Natalie: I'm gonna call my parents and tell them we're gonna be late. Wait, there's no signal. There's no service at all.
Adrian Monk: Are you sure?
Natalie: How could Ralph Buchanan have called for help?
Adrian Monk: He couldn't. He didn't.

Quote from Natalie

Adrian Monk: Wow.
Natalie: I know. I know. Wow, 14 bedrooms.
Adrian Monk: And he wanted to marry you.
Natalie: Hey, let me just tell you about Paul Buchanan. He basically stalked me for three years. All during high school he just kept on asking me out. He wouldn't take "drop dead" for an answer. The week before my senior prom, somebody mugged my boyfriend. They broke his jaw and both his legs.
Adrian Monk: 14 bedrooms?
Natalie: Mr. Monk, he beat up my boyfriend or hired some thug to do it. He thinks he can get away with anything.
Adrian Monk: Like killing his father?
Natalie: I wouldn't put it past him.

Quote from Adrian Monk

Natalie: All right, so the garage is back there. The Morgan is inside. He hasn't even bothered to fix it.
Adrian Monk: How do you know?
Natalie: My father saw it the last time he was here.
Adrian Monk: Let's take a look.
Natalie: I can't go in. I'll meet you back here in ten minutes.
Adrian Monk: What are you talking about? I'm not going in there alone. That would be like me going in some place alone.

Quote from Adrian Monk

Paul Buchanan: [carrying a rifle] Sorry to keep you waiting. This is in case the interview doesn't go well. Just joking. I was doing a little hunting. All right, so you're here from the agency. Where's your resume?
Adrian Monk: I... lost it.
Paul Buchanan: You lost your resume.
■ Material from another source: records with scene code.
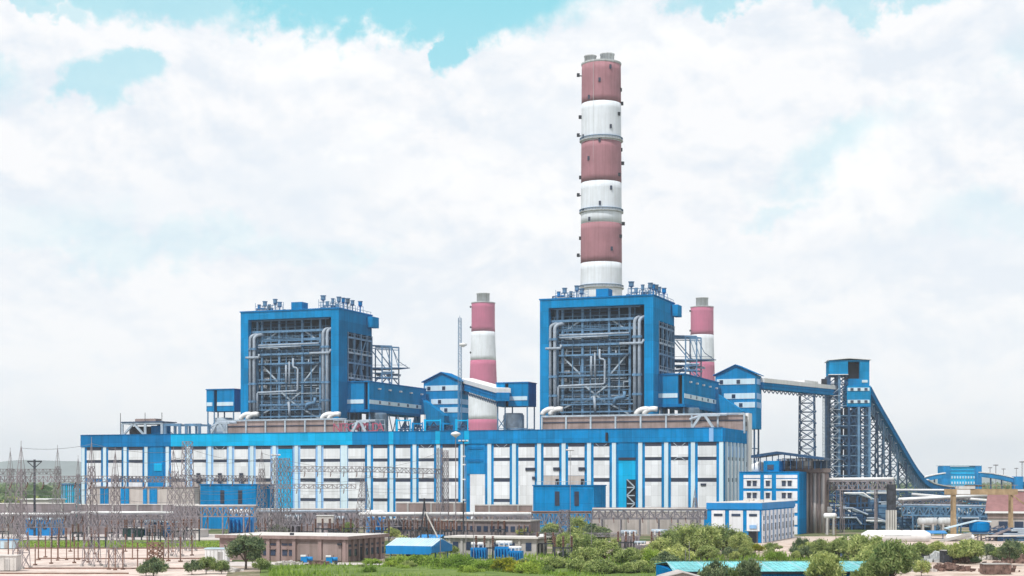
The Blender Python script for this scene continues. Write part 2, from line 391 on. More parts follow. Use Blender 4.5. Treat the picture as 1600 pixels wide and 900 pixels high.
def sheet_mat(name, c0, c1, scale=.25, c2=None):
    m = bpy.data.materials.new(name); m.use_nodes = True; nt = m.node_tree; N = nt.nodes; L = nt.links; b = N['Principled BSDF']
    b.inputs['Roughness'].default_value = .95; b.inputs['Specular IOR Level'].default_value = .1
    g = N.new('ShaderNodeNewGeometry'); n = N.new('ShaderNodeTexNoise'); n.inputs['Scale'].default_value = scale; n.inputs['Detail'].default_value = 12
    n.inputs['Roughness'].default_value = .75; L.new(g.outputs['Position'], n.inputs['Vector'])
    r = N.new('ShaderNodeValToRGB'); e = r.color_ramp.elements; e[0].position = .35; e[0].color = (*c0, 1); e[1].position = .6; e[1].color = (*c1, 1)
    if c2: q = e.new(.75); q.color = (*c2, 1)
    L.new(n.outputs['Fac'], r.inputs[0]); L.new(r.outputs[0], b.inputs['Base Color']); return m
g = MB(); n = 24; GS = 10000
for i in range(n + 1):
    for j in range(n + 1): g.v.append((-GS + 2 * GS * i / n, -1000 + (GS + 1000) * j / n, 0))
for i in range(n):
    for j in range(n): a = i * (n + 1) + j; g.f.append((a, a + n + 1, a + n + 2, a + 1))
struct('ground', g, ground_mat())
GRAVEL = sheet_mat('switchyard_gravel', (.42, .34, .30), (.68, .58, .53), .22, (.58, .52, .46))
LAWN = sheet_mat('lawn_strip', (.08, .14, .04), (.22, .28, .11), .25, (.40, .38, .25))
ROADM = sheet_mat('pale_road', (.42, .38, .37), (.58, .54, .52), .3)
DIRT = sheet_mat('bare_earth', (.34, .25, .20), (.62, .53, .47), .2, (.50, .44, .40))
def sheet(name, m, pts, z):
    mb = MB(); mb.add([(PX(px, YG(py)), YG(py), z) for px, py in pts], [tuple(range(len(pts)))]); return struct(name, mb, m)
sheet('gravel_yard', GRAVEL, [(-260, 935), (340, 935), (370, 856), (-120, 856)], .004)
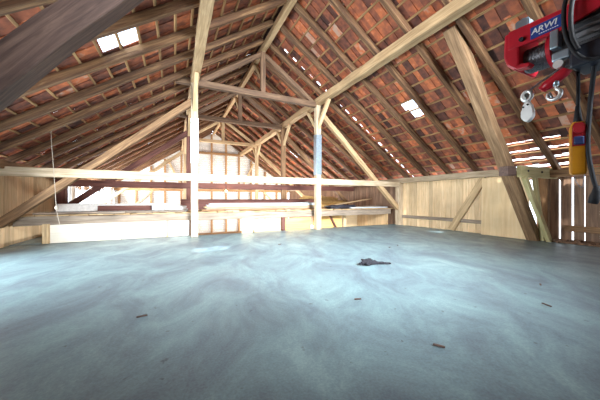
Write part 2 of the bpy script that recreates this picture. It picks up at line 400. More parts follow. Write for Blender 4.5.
# ------------------------------------------------------------------ roof: tiles on battens, two slopes
RAF_H, BAT_H = 0.17, 0.04
COURSE = 0.405
skylights = {+1: [(5.60, 6.25, 4.55, 5.0, 'r')], -1: []}
def roof_matrix(side):
    """local x runs down the slope from the ridge, local y along the ridge, z out of the roof"""
    ux = Vector((side*CA, 0, -SA)); uz = Vector((side*SA, 0, CA)); uy = uz.cross(ux)
    m = Matrix.Identity(4)
    for i, v in enumerate((ux, uy, uz)): m[0][i], m[1][i], m[2][i] = v
    m.translation = Vector((XK, 0, ZR)) + uz*RAF_H
    return m
SKY = {+1: [(5.70, 6.20, 11), (5.70, 6.20, 12), (14.9, 15.5, 11), (14.9, 15.5, 12)], -1: [(5.98, 6.45, 10), (5.98, 6.45, 11), (14.0, 14.5, 14)]}   # (y0, y1, course)
NC = 23
for side in (+1, -1):
    mw = roof_matrix(side); s_y = 1 if (mw.to_3x3() @ Vector((0, 1, 0))).y > 0 else -1
    bm = bmesh.new(); lay = tone_layer(bm)
    nc = NC if side > 0 else NC-1
    odd = False
    for c in range(nc):
        y = Y0 - 0.3 + (0.12 if c % 2 else 0)
        while y < YB + 0.4:
            w = 0.178
            ya, yb = y - random.uniform(0.006, 0.012), y + w + random.uniform(0.006, 0.012); odd = not odd
            mid = (ya+yb)/2
            skip = any(a < mid < b and c == cc for a, b, cc in SKY[side])
            slip = side > 0 and ya < 8.50 and yb > 8.36      # a column of tiles that has slipped apart
            if slip:
                g = random.uniform(0.026, 0.048) if c > 9 else random.uniform(0.022, 0.042)
                if c in (0, 7, 13): g = 0
                if mid < 8.43: yb = 8.43 - g
                else: ya = 8.43 + g
            eave = side > 0 and c >= 17 and 2.9 < ya < 4.5
            crack = side < 0 and c >= 14 and 9.6 < ya < 13.2 and random.random() < 0.45
            if not skip:
                t0 = c*COURSE + random.uniform(-0.012, 0.012)
                tn = min(1, max(0, random.gauss(0.5, 0.19)))
                rot = Matrix.Translation((t0, (ya+yb)/2*s_y, BAT_H+0.004+(0.019 if odd else 0))) @ Matrix.Rotation(0.045+random.uniform(-0.008, 0.008), 4, 'Y') @ Matrix.Rotation(random.uniform(-0.012, 0.012), 4, 'Z')
                hw = (yb-ya)/2
                add_box(bm, (-0.03, -hw, 0), (COURSE+(-0.09-0.03*(c-17) if eave else -0.03 if crack else 0.035), hw, 0.016), tn, lay, rot)
                if slip and mid < 8.43: add_box(bm, (-0.03, hw-0.05, 0.017), (COURSE*random.uniform(0.35, 0.6), hw+0.16, 0.03), tn, lay, rot)
            y += w
    roof = tag(mesh_obj('ceiling', bm, M['tile'], None, mw), kind='structure')
    for c in range(nc):
        x = c*COURSE + 0.03
        o = mesh_obj('batten', beam_bm(YB-Y0+0.6, 0.05, BAT_H, 0.004, 0.004, 60), M['batten'], roof,
                     frame(Vector((x, (Y0-0.3)*s_y, BAT_H/2)), Vector((x, (YB+0.3)*s_y, BAT_H/2)), (0, 0, 1)))
    k = 0
    for a, b, cc in SKY[side]:                            # a glass tile let into the clay ones
        bm = bmesh.new(); add_box(bm, (cc*COURSE-0.03, min(a*s_y, b*s_y)-0.12, BAT_H+0.030), (cc*COURSE+COURSE+0.02, max(a*s_y, b*s_y)+0.12, BAT_H+0.036))
        tag(mesh_obj('window_%d' % (3+k + (4 if side < 0 else 0)), bm, M['glass'], None, mw), kind='structure'); k += 1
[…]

Well, it doesn't bode well, does it?
Adrian Monk: No.
Paul Buchanan: What's your name?
Adrian Monk: Adrian.
Paul Buchanan: Adrian?
Adrian Monk: [sees "Moby Dick" book] Melville. Adrian Melville.

Quote from Adrian Monk

Paul Buchanan: What's with this place? I had friends over last night. The room was a mess.
Adrian Monk: While I was waiting, I sort of tidied up.
Paul Buchanan: Well, I'm impressed. Very well done, Adrian Melville.
Adrian Monk: Thank you.
Paul Buchanan: [looking at jigsaw] Did you do this?
Adrian Monk: Yeah, sorry. Sorry. I couldn't help myself.
Paul Buchanan: In 20 minutes? I've been working on this puzzle for a month.
Adrian Monk: Sorry, I'll mess it up again. I think I remember exactly how to...
Paul Buchanan: No, no, no, I got a couple of step sisters who think I never finish anything.

Quote from Adrian Monk

Paul Buchanan: Well, come on. Sit down. Tell me, Melville, who have you worked for? Anybody I know?
Adrian Monk: I don't think so. Leland Stottlemeyer, of the San Francisco Stottlemeyers. Randy Disher. Dr. Charles Kroger.
Paul Buchanan: No, I don't know them.
Adrian Monk: And Natalie Teeger.
Paul Buchanan: Natalie? Really? She grew up right down the street. I went to school with her when she was still Natalie Davenport. She had a big crush on me, wouldn't leave me alone.
Adrian Monk: Is that right?
Paul Buchanan: How does she look? Does she still have that tattoo?
Adrian Monk: She has a tattoo?
Paul Buchanan: I guess you wouldn't have seen it. Not where she put it.